Anyone, especially a Canadian 3,000+ miles from Boston, who will to the Red Sox on their car radio deserves a commendation!
A verbal high-five headed your way.
And thanks for the memories.
I was 11 years old and 67 was just so special. I can remember every player, their number and stats. It’s been over 50 years now and it seems like yesterday. So fearful memories. One other thing I noticed In reading the list of deceased players that Bobby Doerr the first base coach is missing.
Wonderful memories.
I met Jerry Moses at an opening day ceremony in a small town on the RI border many years ago.

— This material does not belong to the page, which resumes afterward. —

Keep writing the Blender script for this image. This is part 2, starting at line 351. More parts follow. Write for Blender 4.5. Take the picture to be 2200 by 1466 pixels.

A real gentleman and class act.
Herb – This was such a remarkable year. I was able to procure a large number of the recordings (a 78rpm disc) which were done called, of course, The Impossible Dream. I had several hundred of them and our senior men’s hockey team had the rights to sell them at Opening Day in ’68 to raise money for our team’s future. Jay Riley and I were at Fenway and did our best to sell them – for I can’t remember how much. We had little success. The hockey team was called the Bud Kings, and I believe Budweiser was behind the production of the recording. Perhaps Budweiser could access a copy from their records.
However, the recording was truly a treasure, capturing the voices of Ned Martin et al as the action occurred during that marvelous season. Nothing like hearing it as it unfurled – and they were tremendous announcers.
For the life of me, I don’t think I have even one copy left of that recording. If you know of the whereabouts of one it, I would love to get ahold of one, even have it reproduced and put on the market as a nostalgic, historic piece. You really should have one as the historian amongst us.
Al the best, David G Morse
Even with their 21st-century successes, 1967 remains THE great line of demarcation in post-WWI/Babe Ruth Red Sox history. There was the franchise from 1919 through 1966 and there’s the franchise during and after 1967. That season was the first one in any sport that I was sufficiently sentient to follow wire to wire; I still recall where I was on both days of that last weekend against the Twins on 9/30 and 10/1. Getting separated from my youth group in Fenway Park’s bleachers during a July game vs. the Angels was pretty memorable, too; I cried like a baby until I was found. My Victorian 4th-grade teacher wheeling a school-property TV into our classroom for a ’67 World Series game on an early-October afternoon was quite the surprise, too. All in all, what a great way to be introduced to the wide world of sports…….
All great stuff Don!! Herb Crehan
Many great memories. The last week-end against the Twins was something else. Yaz went 7 for 8 and baseball was reborn in Boston. We would never go to spring training thinking we never had a chance. I’ve always wondered what would have happened if Tony had not been beaned and Lonborg had not gone skiing.
Catcher Gerry Moses, who was brought up in September but did not play, has also passed away, approximate two years ago.
Gerry passed in 2018, at the age of 71.